§ **Written request**
Would you extract the whole listing below and retype it exactly?
[START Collected data]
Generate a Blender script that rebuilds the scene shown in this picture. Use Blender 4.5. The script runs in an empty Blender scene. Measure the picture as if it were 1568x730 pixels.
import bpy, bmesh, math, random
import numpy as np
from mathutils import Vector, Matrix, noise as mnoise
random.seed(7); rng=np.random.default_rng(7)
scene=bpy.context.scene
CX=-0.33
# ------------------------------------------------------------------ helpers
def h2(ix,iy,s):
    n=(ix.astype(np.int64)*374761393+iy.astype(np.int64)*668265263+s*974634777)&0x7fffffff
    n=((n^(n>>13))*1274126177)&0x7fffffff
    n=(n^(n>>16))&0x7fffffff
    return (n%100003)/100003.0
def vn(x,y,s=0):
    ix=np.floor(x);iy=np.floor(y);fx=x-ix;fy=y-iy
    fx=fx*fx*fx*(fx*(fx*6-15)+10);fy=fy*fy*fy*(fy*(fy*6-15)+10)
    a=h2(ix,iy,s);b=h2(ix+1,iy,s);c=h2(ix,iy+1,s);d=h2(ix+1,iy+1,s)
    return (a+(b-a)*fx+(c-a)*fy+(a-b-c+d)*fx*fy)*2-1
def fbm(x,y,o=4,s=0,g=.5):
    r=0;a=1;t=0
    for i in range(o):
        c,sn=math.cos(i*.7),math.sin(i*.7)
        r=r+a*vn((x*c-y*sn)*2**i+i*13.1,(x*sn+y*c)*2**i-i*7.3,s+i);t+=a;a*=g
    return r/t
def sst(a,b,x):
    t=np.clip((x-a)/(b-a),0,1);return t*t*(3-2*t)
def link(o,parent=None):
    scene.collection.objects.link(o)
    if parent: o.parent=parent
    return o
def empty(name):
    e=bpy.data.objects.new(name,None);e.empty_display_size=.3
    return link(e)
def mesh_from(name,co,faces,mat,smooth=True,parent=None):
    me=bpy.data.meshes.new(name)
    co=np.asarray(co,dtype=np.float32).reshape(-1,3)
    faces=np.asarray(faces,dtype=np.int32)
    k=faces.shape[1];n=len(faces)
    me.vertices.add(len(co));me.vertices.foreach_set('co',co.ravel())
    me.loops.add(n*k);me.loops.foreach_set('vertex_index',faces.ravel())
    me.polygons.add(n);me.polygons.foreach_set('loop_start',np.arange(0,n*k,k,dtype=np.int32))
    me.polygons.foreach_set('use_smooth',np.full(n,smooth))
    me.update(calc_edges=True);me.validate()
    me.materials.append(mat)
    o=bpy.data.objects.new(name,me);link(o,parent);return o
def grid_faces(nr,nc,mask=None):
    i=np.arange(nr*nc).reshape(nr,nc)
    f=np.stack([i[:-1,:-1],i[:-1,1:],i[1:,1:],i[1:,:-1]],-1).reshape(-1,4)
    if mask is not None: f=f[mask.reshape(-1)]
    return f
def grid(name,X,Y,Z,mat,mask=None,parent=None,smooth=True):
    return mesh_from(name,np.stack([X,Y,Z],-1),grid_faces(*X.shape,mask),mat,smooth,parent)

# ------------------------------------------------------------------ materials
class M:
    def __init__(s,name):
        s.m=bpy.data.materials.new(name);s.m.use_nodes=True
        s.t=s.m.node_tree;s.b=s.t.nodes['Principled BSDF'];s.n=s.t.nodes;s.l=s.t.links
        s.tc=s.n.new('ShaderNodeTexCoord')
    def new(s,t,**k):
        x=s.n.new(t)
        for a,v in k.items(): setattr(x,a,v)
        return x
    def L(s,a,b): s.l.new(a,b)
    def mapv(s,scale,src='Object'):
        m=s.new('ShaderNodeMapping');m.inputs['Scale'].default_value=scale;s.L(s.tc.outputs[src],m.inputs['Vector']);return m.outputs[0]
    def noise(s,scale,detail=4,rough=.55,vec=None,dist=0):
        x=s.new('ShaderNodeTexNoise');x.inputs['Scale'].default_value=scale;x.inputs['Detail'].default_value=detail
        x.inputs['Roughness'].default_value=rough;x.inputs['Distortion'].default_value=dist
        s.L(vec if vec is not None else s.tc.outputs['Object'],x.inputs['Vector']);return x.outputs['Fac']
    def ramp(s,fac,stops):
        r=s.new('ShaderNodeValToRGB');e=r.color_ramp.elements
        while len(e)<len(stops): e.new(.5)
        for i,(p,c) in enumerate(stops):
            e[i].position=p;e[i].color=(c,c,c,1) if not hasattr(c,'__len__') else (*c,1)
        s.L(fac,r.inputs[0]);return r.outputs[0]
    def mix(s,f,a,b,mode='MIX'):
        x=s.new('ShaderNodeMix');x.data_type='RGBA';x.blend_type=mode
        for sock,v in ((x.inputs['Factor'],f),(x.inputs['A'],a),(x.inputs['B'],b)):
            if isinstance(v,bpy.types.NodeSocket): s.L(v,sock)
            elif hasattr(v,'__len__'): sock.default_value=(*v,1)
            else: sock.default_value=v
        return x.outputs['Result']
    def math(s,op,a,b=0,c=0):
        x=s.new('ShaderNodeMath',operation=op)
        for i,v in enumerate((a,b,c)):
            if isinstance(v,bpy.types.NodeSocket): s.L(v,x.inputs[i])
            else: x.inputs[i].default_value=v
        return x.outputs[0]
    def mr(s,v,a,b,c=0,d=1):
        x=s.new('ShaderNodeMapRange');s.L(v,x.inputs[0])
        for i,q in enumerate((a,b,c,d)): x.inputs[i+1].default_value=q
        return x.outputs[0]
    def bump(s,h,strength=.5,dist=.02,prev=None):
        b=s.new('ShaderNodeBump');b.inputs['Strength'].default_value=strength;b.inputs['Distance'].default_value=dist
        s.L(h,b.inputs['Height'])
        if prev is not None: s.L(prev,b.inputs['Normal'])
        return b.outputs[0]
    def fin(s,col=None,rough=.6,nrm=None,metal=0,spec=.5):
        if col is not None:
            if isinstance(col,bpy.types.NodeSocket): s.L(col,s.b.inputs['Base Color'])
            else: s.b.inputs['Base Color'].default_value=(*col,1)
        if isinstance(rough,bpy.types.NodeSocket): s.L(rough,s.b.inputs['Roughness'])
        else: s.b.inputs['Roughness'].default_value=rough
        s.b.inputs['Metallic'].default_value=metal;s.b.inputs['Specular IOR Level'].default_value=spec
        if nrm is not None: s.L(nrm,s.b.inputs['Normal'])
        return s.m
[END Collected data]
§ **Expected answer**
Generate a Blender script that rebuilds the scene shown in this picture. Use Blender 4.5. The script runs in an empty Blender scene. Measure the picture as if it were 1568x730 pixels.
import bpy, bmesh, math, random
import numpy as np
from mathutils import Vector, Matrix, noise as mnoise
random.seed(7); rng=np.random.default_rng(7)
scene=bpy.context.scene
CX=-0.33
# ------------------------------------------------------------------ helpers
def h2(ix,iy,s):
    n=(ix.astype(np.int64)*374761393+iy.astype(np.int64)*668265263+s*974634777)&0x7fffffff
    n=((n^(n>>13))*1274126177)&0x7fffffff
    n=(n^(n>>16))&0x7fffffff
    return (n%100003)/100003.0
def vn(x,y,s=0):
    ix=np.floor(x);iy=np.floor(y);fx=x-ix;fy=y-iy
    fx=fx*fx*fx*(fx*(fx*6-15)+10);fy=fy*fy*fy*(fy*(fy*6-15)+10)
    a=h2(ix,iy,s);b=h2(ix+1,iy,s);c=h2(ix,iy+1,s);d=h2(ix+1,iy+1,s)
    return (a+(b-a)*fx+(c-a)*fy+(a-b-c+d)*fx*fy)*2-1
def fbm(x,y,o=4,s=0,g=.5):
    r=0;a=1;t=0
    for i in range(o):
        c,sn=math.cos(i*.7),math.sin(i*.7)
        r=r+a*vn((x*c-y*sn)*2**i+i*13.1,(x*sn+y*c)*2**i-i*7.3,s+i);t+=a;a*=g
    return r/t
def sst(a,b,x):
    t=np.clip((x-a)/(b-a),0,1);return t*t*(3-2*t)
def link(o,parent=None):
    scene.collection.objects.link(o)
    if parent: o.parent=parent
    return o
def empty(name):
    e=bpy.data.objects.new(name,None);e.empty_display_size=.3
    return link(e)
def mesh_from(name,co,faces,mat,smooth=True,parent=None):
    me=bpy.data.meshes.new(name)
    co=np.asarray(co,dtype=np.float32).reshape(-1,3)
    faces=np.asarray(faces,dtype=np.int32)
    k=faces.shape[1];n=len(faces)
    me.vertices.add(len(co));me.vertices.foreach_set('co',co.ravel())
    me.loops.add(n*k);me.loops.foreach_set('vertex_index',faces.ravel())
    me.polygons.add(n);me.polygons.foreach_set('loop_start',np.arange(0,n*k,k,dtype=np.int32))
    me.polygons.foreach_set('use_smooth',np.full(n,smooth))
    me.update(calc_edges=True);me.validate()
    me.materials.append(mat)
    o=bpy.data.objects.new(name,me);link(o,parent);return o
def grid_faces(nr,nc,mask=None):
    i=np.arange(nr*nc).reshape(nr,nc)
    f=np.stack([i[:-1,:-1],i[:-1,1:],i[1:,1:],i[1:,:-1]],-1).reshape(-1,4)
    if mask is not None: f=f[mask.reshape(-1)]
    return f
def grid(name,X,Y,Z,mat,mask=None,parent=None,smooth=True):
    return mesh_from(name,np.stack([X,Y,Z],-1),grid_faces(*X.shape,mask),mat,smooth,parent)

# ------------------------------------------------------------------ materials
class M:
    def __init__(s,name):
        s.m=bpy.data.materials.new(name);s.m.use_nodes=True
        s.t=s.m.node_tree;s.b=s.t.nodes['Principled BSDF'];s.n=s.t.nodes;s.l=s.t.links
        s.tc=s.n.new('ShaderNodeTexCoord')
    def new(s,t,**k):
        x=s.n.new(t)
        for a,v in k.items(): setattr(x,a,v)
        return x
    def L(s,a,b): s.l.new(a,b)
    def mapv(s,scale,src='Object'):
        m=s.new('ShaderNodeMapping');m.inputs['Scale'].default_value=scale;s.L(s.tc.outputs[src],m.inputs['Vector']);return m.outputs[0]
    def noise(s,scale,detail=4,rough=.55,vec=None,dist=0):
        x=s.new('ShaderNodeTexNoise');x.inputs['Scale'].default_value=scale;x.inputs['Detail'].default_value=detail
        x.inputs['Roughness'].default_value=rough;x.inputs['Distortion'].default_value=dist
        s.L(vec if vec is not None else s.tc.outputs['Object'],x.inputs['Vector']);return x.outputs['Fac']
    def ramp(s,fac,stops):
        r=s.new('ShaderNodeValToRGB');e=r.color_ramp.elements
        while len(e)<len(stops): e.new(.5)
        for i,(p,c) in enumerate(stops):
            e[i].position=p;e[i].color=(c,c,c,1) if not hasattr(c,'__len__') else (*c,1)
        s.L(fac,r.inputs[0]);return r.outputs[0]
    def mix(s,f,a,b,mode='MIX'):
        x=s.new('ShaderNodeMix');x.data_type='RGBA';x.blend_type=mode
        for sock,v in ((x.inputs['Factor'],f),(x.inputs['A'],a),(x.inputs['B'],b)):
            if isinstance(v,bpy.types.NodeSocket): s.L(v,sock)
            elif hasattr(v,'__len__'): sock.default_value=(*v,1)
            else: sock.default_value=v
        return x.outputs['Result']
    def math(s,op,a,b=0,c=0):
        x=s.new('ShaderNodeMath',operation=op)
        for i,v in enumerate((a,b,c)):
            if isinstance(v,bpy.types.NodeSocket): s.L(v,x.inputs[i])
            else: x.inputs[i].default_value=v
        return x.outputs[0]
    def mr(s,v,a,b,c=0,d=1):
        x=s.new('ShaderNodeMapRange');s.L(v,x.inputs[0])
        for i,q in enumerate((a,b,c,d)): x.inputs[i+1].default_value=q
        return x.outputs[0]
    def bump(s,h,strength=.5,dist=.02,prev=None):
        b=s.new('ShaderNodeBump');b.inputs['Strength'].default_value=strength;b.inputs['Distance'].default_value=dist
        s.L(h,b.inputs['Height'])
        if prev is not None: s.L(prev,b.inputs['Normal'])
        return b.outputs[0]
    def fin(s,col=None,rough=.6,nrm=None,metal=0,spec=.5):
        if col is not None:
            if isinstance(col,bpy.types.NodeSocket): s.L(col,s.b.inputs['Base Color'])
            else: s.b.inputs['Base Color'].default_value=(*col,1)
        if isinstance(rough,bpy.types.NodeSocket): s.L(rough,s.b.inputs['Roughness'])
        else: s.b.inputs['Roughness'].default_value=rough
        s.b.inputs['Metallic'].default_value=metal;s.b.inputs['Specular IOR Level'].default_value=spec
        if nrm is not None: s.L(nrm,s.b.inputs['Normal'])
        return s.m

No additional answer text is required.